I presented at the section “Community, Space, and Concepts of Victorian and Romantic Bodies”. My presentation was called “Body Concepts in German Romantic Literature”, and I described the main body concepts available in the texts of German Romanticism: body-microcosm, body-machine, and body-sign. The following discussion helped me to fine-tune my ideas, as well as to compare German and British Romanticism. I also attended other conference sections and was very satisfied with this conference, as it gave me an understanding of the state of studying the cultural body at an international level – this is very important because the study of the body is a relatively new theme in Russia, so the American experience is very valuable.

After the conference in Rhode Island I went to Boston to meet the Boston College professor Dr. Alan Richardson, whose articles and books on Body in Romanticism inspired my research. It was a very important meeting for me: we had an interesting discussion, comparing body images in German and British Romanticism, the necessity of studying the Romantic body, which is a new issue in scholarship, as it was overlooked by the classical scholarly canon. He also recommended some books to me and advised me to expand my presentation into an article.

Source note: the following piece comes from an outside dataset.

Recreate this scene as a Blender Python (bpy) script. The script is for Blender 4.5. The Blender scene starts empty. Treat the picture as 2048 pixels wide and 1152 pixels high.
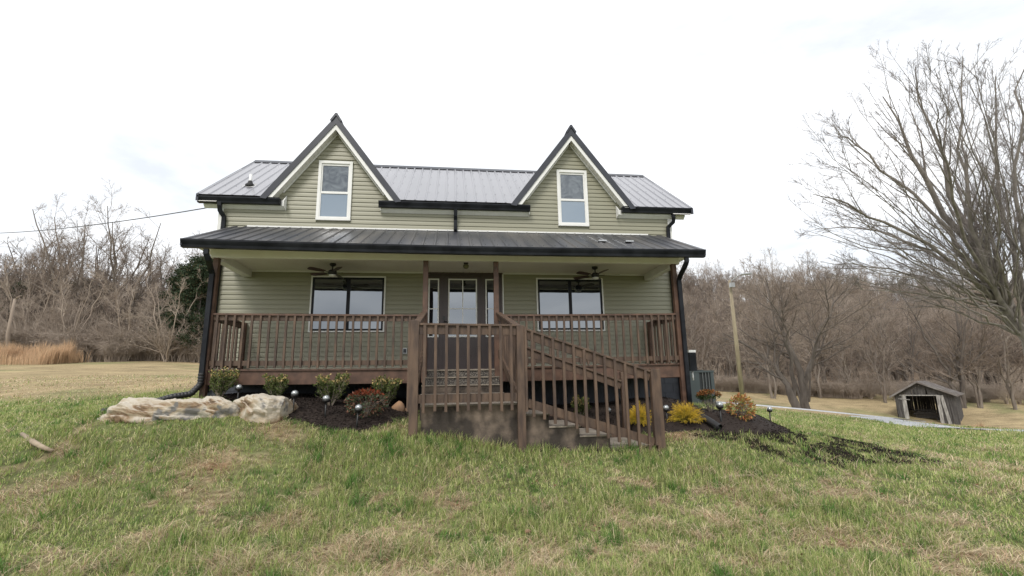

My presentation in Rhode Island was based mainly on my previous research although I reviewed several ideas. For the graduate conference in Seattle I wrote a presentation including my research findings of the months spent at the UW. I became interested in the correlation between science and politics, science and literature, and science and art in the Romantic age, since science was becoming a significant force in this time period – it explored, disciplined and subordinated the human body, while the artistic interpretation did not have this power claim and searched for the harmonic, unique and free body. So I created a new focus in my research – relations between science and artistic imagination in body approach, and this became a theme of the presentation I gave at the UW conference, entitled: The Conflict between Scientific and Artistic Body Perceptions in Romantic Literature. Here are some key ideas from the presentation:

The Romantic Age in Europe was marked by complex relations between rapidly developing industry, technology, science, and the artistic/poetic mentality. The failure of the Enlightenment to “improve” the world brought bitter disappointment in the power of reason, - along with strong disbelief in the ability of the mind to perceive the mysteries of the Universe. This disillusionment led Romantic thinkers and writers to explore spiritual spheres and that part of human life which we now define as the subconscious; open new dimensions in time and space; create and dispel myths of the new epoch. Romantic aesthetics gives us an amazing perspective/view of artistic resistance to a society which has become increasingly technological, industrial, scientific, dehumanized and deprived of beauty and imagination.